Small molecules possessing a triplet ground state are fundamentally intriguing but also in high demand for applications such as quantum sensing and quantum computing. Such molecules are rare, and most examples involve extended π-systems. Topology and shape of the spin density will be very different for molecules where the triplet state arises from σ-overlap. Drawing inspiration from NV⁻ (anionic nitrogen-vacancy) centres in a diamond crystal, which possess triplet ground states that are robust due to the distortion-preventing crystal lattice, we investigate hetero-atom substituted diamondoids (molecular nanodiamonds) as molecular mimics for NV⁻ centres. It is found that even in these small systems, distortions that stabilize singlet states are energetically costly, and the triplet states are more stable than the singlets. The stabilization of the triplet over the singlet is 13, 16, and 18 kcal mol⁻¹, in anionic C_3v-C₃₃H₃₆N⁻ and in the charge-neutral molecules C_3v-C₃₃H₃₆O and C_3v-C₃₃H₃₆S, respectively, using CAM-B3LYP-D3(BJ)/Def2-QZVPP. Comparable numbers are obtained with other density functional theory (DFT) methods, including double-hybrids.
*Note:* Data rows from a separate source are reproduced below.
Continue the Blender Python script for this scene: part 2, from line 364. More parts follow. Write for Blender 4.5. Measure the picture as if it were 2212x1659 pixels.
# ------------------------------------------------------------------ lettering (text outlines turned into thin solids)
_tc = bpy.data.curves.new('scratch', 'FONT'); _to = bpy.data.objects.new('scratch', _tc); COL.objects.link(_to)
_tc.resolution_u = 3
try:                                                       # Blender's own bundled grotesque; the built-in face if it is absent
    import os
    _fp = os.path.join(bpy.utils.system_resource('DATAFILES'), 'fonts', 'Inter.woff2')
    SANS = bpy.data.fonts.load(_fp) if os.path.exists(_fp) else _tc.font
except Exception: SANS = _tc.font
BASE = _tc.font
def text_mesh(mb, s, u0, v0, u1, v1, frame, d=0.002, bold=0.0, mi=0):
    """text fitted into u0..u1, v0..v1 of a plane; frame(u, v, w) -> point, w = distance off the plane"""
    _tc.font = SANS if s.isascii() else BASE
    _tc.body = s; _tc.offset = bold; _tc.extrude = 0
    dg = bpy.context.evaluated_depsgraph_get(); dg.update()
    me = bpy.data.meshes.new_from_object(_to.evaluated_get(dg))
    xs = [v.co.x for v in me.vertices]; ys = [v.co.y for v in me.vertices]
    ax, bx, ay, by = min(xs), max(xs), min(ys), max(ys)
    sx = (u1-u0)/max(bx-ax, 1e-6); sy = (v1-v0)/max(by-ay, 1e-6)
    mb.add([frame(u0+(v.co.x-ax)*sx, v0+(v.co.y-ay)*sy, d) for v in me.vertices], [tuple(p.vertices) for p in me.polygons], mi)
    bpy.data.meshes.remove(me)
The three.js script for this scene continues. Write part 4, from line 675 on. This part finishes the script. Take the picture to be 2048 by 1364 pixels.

Wavefunction-based approaches on the other hand disagree in their predictions: While the MP2 method applied with the DLPNO approximation predicts a preference for the singlet, density matrix renormalization group (DMRG) calculations qualitatively agree with DFT in their prediction of a triplet ground state, although by a small margin, for C_3v-C₃₃H₃₆N⁻ and C_3v-C₃₃H₃₆O, but not for C_3v-C₃₃H₃₆S. Weighing the evidence, we conclude, with reasonable confidence for C_3v-C₃₃H₃₆N⁻ and C_3v-C₃₃H₃₆O and lesser confidence for C_3v-C₃₃H₃₆S, that the ground state for the molecular nanodiamonds studied is a triplet state.